Swinging round to the eastward, followed by the solitary
Nicator, the Nestor found herself rapidly approaching the head of the enemy battle-cruiser line, all four ships of which were soon pouring in a withering fire from their secondary armaments. The sea vomited splashes and spray fountains; but, pressing home his attack, Bingham fired his third torpedo at a range of about 3,500 yards. Throughout this period both the Nestor and Nicator were escaping destruction by a few inches, for the shell was falling all round them. According to one of Nicator’s officers, that ship avoided being hit by altering course towards each salvo as it fell, thereby confusing the enemy’s spotting corrections. “Throughout the whole action,” says the same officer, “the captain [Mocatta] was leaning coolly against the front of the bridge smoking his pipe, and giving orders to the helmsman.”

His work done, Bingham still followed by the faithful
Nicator, swung round through 180 degrees and made off at full speed to the westward to rejoin the British battle-cruisers, which, at 4.40, having sighted the approaching High Seas Fleet, had altered course to the northward.

Here there occurs a slight discrepancy between the official reports of the
Nestor and Nicator. Mocatta states that during the run back both ships were subjected to a very heavy fire at a range of about 3,000 yards from the leading battleships of the High Seas Fleet. Bingham says nothing of the battle-fleet, but mentions a light-cruiser, the Regensburg, which emerged from the head of the German battle-cruiser line and opened a tornado of fire.

The result, whoever inflicted it, was the same, for just before 5 o’clock the
Nestor received direct hits which put two of her boilers completely out of action and shrouded the ship in a dense cloud of steam. She managed to stagger on for four miles at a gradually diminishing speed, until, at 5.30, she came to a complete standstill within a couple of miles of the sinking Nomad, her subdivisional mate.

The
Nicator, which narrowly escaped colliding with the Nestor when she was hit, was ordered to go on and rejoin the Champion, which had been flying the destroyer’s recall for some time. In spite of the deluge of fire through which she had passed, she had been hit by nothing worse than a few splinters.’

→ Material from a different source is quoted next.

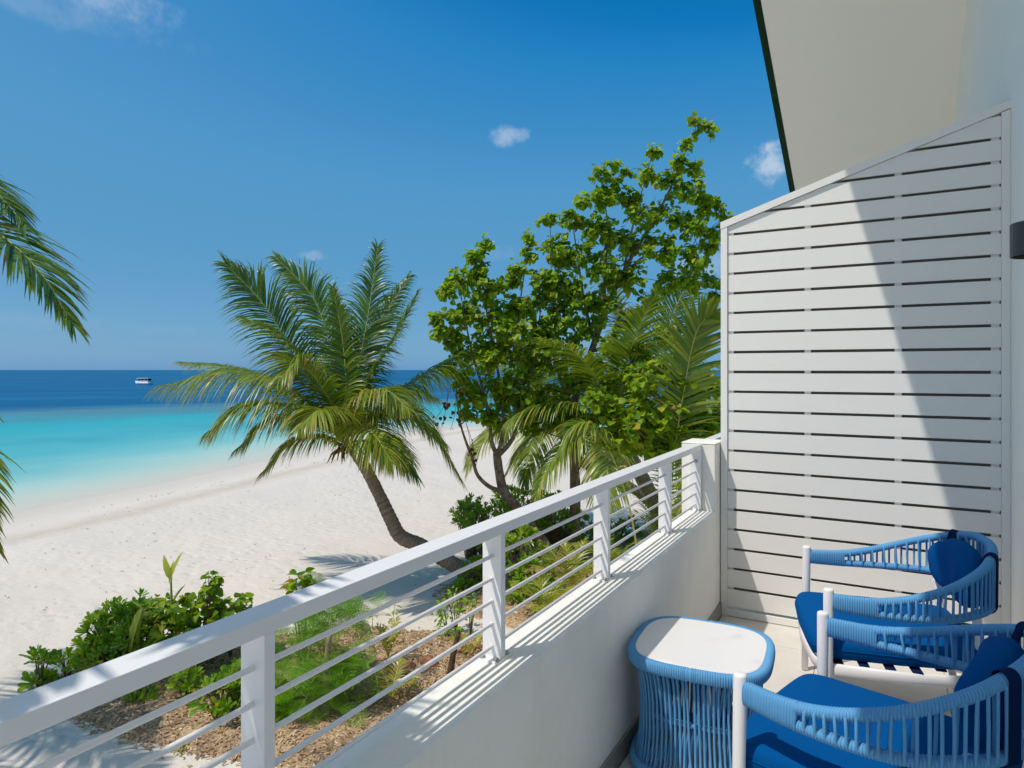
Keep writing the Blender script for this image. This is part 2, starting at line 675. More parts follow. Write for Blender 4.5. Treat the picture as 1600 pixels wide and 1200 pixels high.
def mk_leaf(name, ramp, rough=0.38, trans=0.35, spec=0.45, per_object=False):
    """leaf: tint attribute picks the colour, thin translucent blade"""
    m = NT(name)
    if per_object:
        oi = m.n('ShaderNodeObjectInfo')
        a = oi.outputs['Random']
    else:
        a = m.attr('tint').outputs['Fac']
    col = m.ramp(a, ramp)
    m.set(col, rough, spec)
    t = m.n('ShaderNodeBsdfTranslucent')
    hsv = m.n('ShaderNodeHueSaturation')
    hsv.inputs['Hue'].default_value = 0.485
    hsv.inputs['Saturation'].default_value = 1.1
    hsv.inputs['Value'].default_value = 1.75
    m.l(col, hsv.inputs['Color'])
    m.l(hsv.outputs[0], t.inputs[0])
    mx = m.n('ShaderNodeMixShader')
    mx.inputs[0].default_value = trans
    m.l(m.b.outputs[0], mx.inputs[1])
    m.l(t.outputs[0], mx.inputs[2])
    m.l(mx.outputs[0], m.out.inputs[0])
    return m.m


PALM_RAMP = [(0.0, (0.030, 0.085, 0.022)), (0.35, (0.10, 0.20, 0.022)), (0.62, (0.23, 0.31, 0.03)),
             (0.82, (0.38, 0.35, 0.05)), (1.0, (0.24, 0.14, 0.065))]
M['palm_leaf'] = mk_leaf('palm_leaflet', PALM_RAMP, 0.36, 0.28, 0.5)
TREE_RAMP = [(0.0, (0.07, 0.165, 0.010)), (0.4, (0.19, 0.325, 0.012)), (0.75, (0.31, 0.43, 0.02)), (0.93, (0.44, 0.42, 0.05)), (1.0, (0.34, 0.19, 0.05))]
M['tree_leaf'] = mk_leaf('tree_leaf', TREE_RAMP, 0.45, 0.42, 0.3)
M['tree_leaf_single'] = mk_leaf('tree_leaf_single', TREE_RAMP, 0.45, 0.42, 0.3, True)
SCA_RAMP = [(0.0, (0.09, 0.215, 0.018)), (0.5, (0.185, 0.345, 0.024)), (0.9, (0.30, 0.44, 0.04)), (1.0, (0.45, 0.36, 0.04))]
M['scaevola'] = mk_leaf('shrub_leaf', SCA_RAMP, 0.35, 0.32, 0.45)
M['scaevola_single'] = mk_leaf('shrub_leaf_single', SCA_RAMP, 0.35, 0.32, 0.45, True)
M['feather'] = mk_leaf('feathery_leaf', [(0.0, (0.15, 0.33, 0.02)), (0.6, (0.23, 0.43, 0.03)), (1.0, (0.33, 0.46, 0.05))], 0.5, 0.4, 0.3)
M['lime'] = mk_leaf('lime_leaf', [(0.0, (0.27, 0.34, 0.035)), (0.6, (0.42, 0.44, 0.07)), (1.0, (0.55, 0.45, 0.12))], 0.45, 0.4, 0.3)
M['dry_leaf'] = mk_leaf('dry_leaf', [(0.0, (0.17, 0.075, 0.035)), (1.0, (0.34, 0.20, 0.10))], 0.7, 0.2, 0.2)


def mk_bark(name, c0, c1, ring=False):
    m = NT(name)
    g = m.n('ShaderNodeNewGeometry')
    pos = g.outputs['Position']
    n1 = m.noise(pos, 9, 6, 0.65)
    n2 = m.noise(pos, 45, 4, 0.65)
    f = n1
    if ring:
        al = m.attr('along').outputs['Fac']
        cm = m.n('ShaderNodeCombineXYZ')
        m.l(m.math('ADD', al, m.math('MULTIPLY', n1, 0.05)), cm.inputs[0])
        band = m.noise(cm.outputs[0], 17, 3, 0.7)
        f = m.math('ADD', m.math('MULTIPLY', band, 0.7), m.math('MULTIPLY', n1, 0.35))
    col = m.ramp(f, [(0.36, c0), (0.66, c1)])
    col = m.mix(m.math('MULTIPLY', n2, 0.4), col, c0)
    nb = m.bump(n2, 0.5, 0.01)
    nb = m.bump(f, 0.5, 0.03, nb)
    return m.set(col, 0.9, 0.15, nb)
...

Moccata was mentioned in despatches (
London Gazette 6 July 1916), awarded the D.S.O. and the Russian Order of St. Stanislaus, 3rd Class (London Gazette 5 June 1917), and remained in command of the Nicator until September 1917, when he removed to the Tower, and was advanced to Lieutenant-Commander in the following month. His final wartime command was the Whitely, from September 1918, and he was placed on the Retired List in April 1920.

Having then been appointed a Commander (Retired) in April 1927, he was recalled in September 1939 and remained actively employed as C.O. of assorted Defensively Equipped Merchant Ship (D.E.M.S.) establishments until his release, in the rank of Captain, in October 1945. He died in 1973, aged 85 years; sold with the recipient’s original D.S.O. warrant, dated 15 September 1916, and his M.I.D. certificate, dated 6 July 1916.